Infrastructure investments by cloud service providers helped them to generate over $100 billion in revenues from cloud infrastructure services (IaaS, PaaS, hosted private cloud services) and enterprise SaaS – in addition to which that cloud provider infrastructure supports internet services such as search, social networking, email, e-commerce and gaming.

Meanwhile UCaaS (Unified Communications as a Service), while in many aspects is a different market, is also growing strongly and is driving some radical changes in business communications.

Carriers, for their part, are not standing still. According to Gartner Group, communications service providers (CSPs) worldwide face profound challenges related to  traditional telco network-based to cloud-based service delivery across several functional and technical domains.

Gartner research director Martina Kurth said “CSPs are embarking upon an evolutionary path that unifies cloud instances of SDN/NFVOSS/BSS (e.g. Paas/SaaS/Iaas) and enterprise IT. Coupled with microservices, container based service design principles and cloud integration services, CSPs endeavor to create synergies between their various cloud domains and drive flexibility and agility across their cloud deployments.”

Gartner predicts that vendors which are well positioned in the end-to-end Telco Cloud stack market, are also likely to take market share in corresponding future network and/or IT technology markets such as digital technology platforms and ecosystems, Data/AI, IoT and 5G.

Gartner Group says that a fully integrated, interoperable, cloud and virtualied telco protocol stack will pave the evolutionary technology adoption path from SDN/NFV to network slicing to 5G and IoT in the future.  But no time frame was given for that to be realized.

One thought on “Telcos need to do much more to gain significant cloud market share

  1. The importance of ‘cloudification’

    There is an estimated £3.35 trillion in value to be unlocked across enterprise use-cases over the next five years, across finance, manufacturing and retail, to name but a few. The ‘cloudification’ of networks will play a key role for telcos looking to access these new revenue streams. ‘Cloudification’, or the ‘telco cloud’, is defined as “a software-defined, highly resilient cloud infrastructure that allows telcos to add services more quickly, respond faster to changes in demand, and centrally manage their resources more efficiently.” The telco cloud means a shift from providing network functions, to providing a platform that enterprises can build and innovate on.

    As the needs of a diverse range of customers rapidly evolve, so too must the telcos themselves – deploying software at a matching pace. The cloudification of the network is helping to make the scalability of applications easier, opening the door to new services and helping deliver innovation to enterprise customers at the rate they now expect.

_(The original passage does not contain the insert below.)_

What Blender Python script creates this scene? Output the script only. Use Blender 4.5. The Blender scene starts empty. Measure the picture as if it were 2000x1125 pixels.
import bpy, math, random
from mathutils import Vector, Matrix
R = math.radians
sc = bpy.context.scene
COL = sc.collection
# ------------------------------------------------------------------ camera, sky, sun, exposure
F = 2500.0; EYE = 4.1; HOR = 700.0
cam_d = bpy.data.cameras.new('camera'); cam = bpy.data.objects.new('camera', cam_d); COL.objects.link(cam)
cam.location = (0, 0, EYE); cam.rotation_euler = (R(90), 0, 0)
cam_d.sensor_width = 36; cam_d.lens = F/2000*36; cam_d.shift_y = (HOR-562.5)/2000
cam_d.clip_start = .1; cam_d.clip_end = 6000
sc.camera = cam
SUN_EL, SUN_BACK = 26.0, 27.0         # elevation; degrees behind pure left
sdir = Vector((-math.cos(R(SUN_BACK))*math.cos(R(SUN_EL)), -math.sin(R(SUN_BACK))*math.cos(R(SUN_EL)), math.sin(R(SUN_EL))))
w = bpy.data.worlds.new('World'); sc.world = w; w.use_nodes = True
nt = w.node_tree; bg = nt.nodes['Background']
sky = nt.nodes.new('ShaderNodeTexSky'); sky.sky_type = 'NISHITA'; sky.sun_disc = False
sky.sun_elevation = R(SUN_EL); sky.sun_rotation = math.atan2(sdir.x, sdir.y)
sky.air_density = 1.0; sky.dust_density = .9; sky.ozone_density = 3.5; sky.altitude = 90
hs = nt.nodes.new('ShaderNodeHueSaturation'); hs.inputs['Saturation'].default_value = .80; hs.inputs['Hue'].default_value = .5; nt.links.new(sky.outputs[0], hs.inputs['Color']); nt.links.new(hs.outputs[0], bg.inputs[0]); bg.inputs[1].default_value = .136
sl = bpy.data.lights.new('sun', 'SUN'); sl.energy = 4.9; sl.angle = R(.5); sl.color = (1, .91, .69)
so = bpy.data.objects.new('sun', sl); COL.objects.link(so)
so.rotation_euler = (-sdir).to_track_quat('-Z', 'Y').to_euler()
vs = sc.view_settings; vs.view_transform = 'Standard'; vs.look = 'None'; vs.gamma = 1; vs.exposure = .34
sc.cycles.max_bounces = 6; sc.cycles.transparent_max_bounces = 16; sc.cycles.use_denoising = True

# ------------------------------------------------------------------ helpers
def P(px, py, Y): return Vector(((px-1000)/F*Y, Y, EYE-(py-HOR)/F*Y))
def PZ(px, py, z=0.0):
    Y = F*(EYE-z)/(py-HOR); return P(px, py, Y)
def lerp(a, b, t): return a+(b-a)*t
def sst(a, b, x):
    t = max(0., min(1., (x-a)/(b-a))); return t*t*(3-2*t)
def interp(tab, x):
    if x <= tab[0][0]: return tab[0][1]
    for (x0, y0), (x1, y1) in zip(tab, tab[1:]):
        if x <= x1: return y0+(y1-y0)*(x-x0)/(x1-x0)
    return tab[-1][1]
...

    However, it’s important to remember that real cloudification is about far more than simply transferring network functions from proprietary hardware to software running on commercial, off-the-shelf, hardware in the same locations. It is about opening the network architecture to facilitate diversity, from network-in-a-box to networks running entirely in the public cloud – and every combination in between. The advantages of an open approach are vast, and the momentum behind merging telco and IT operations is growing.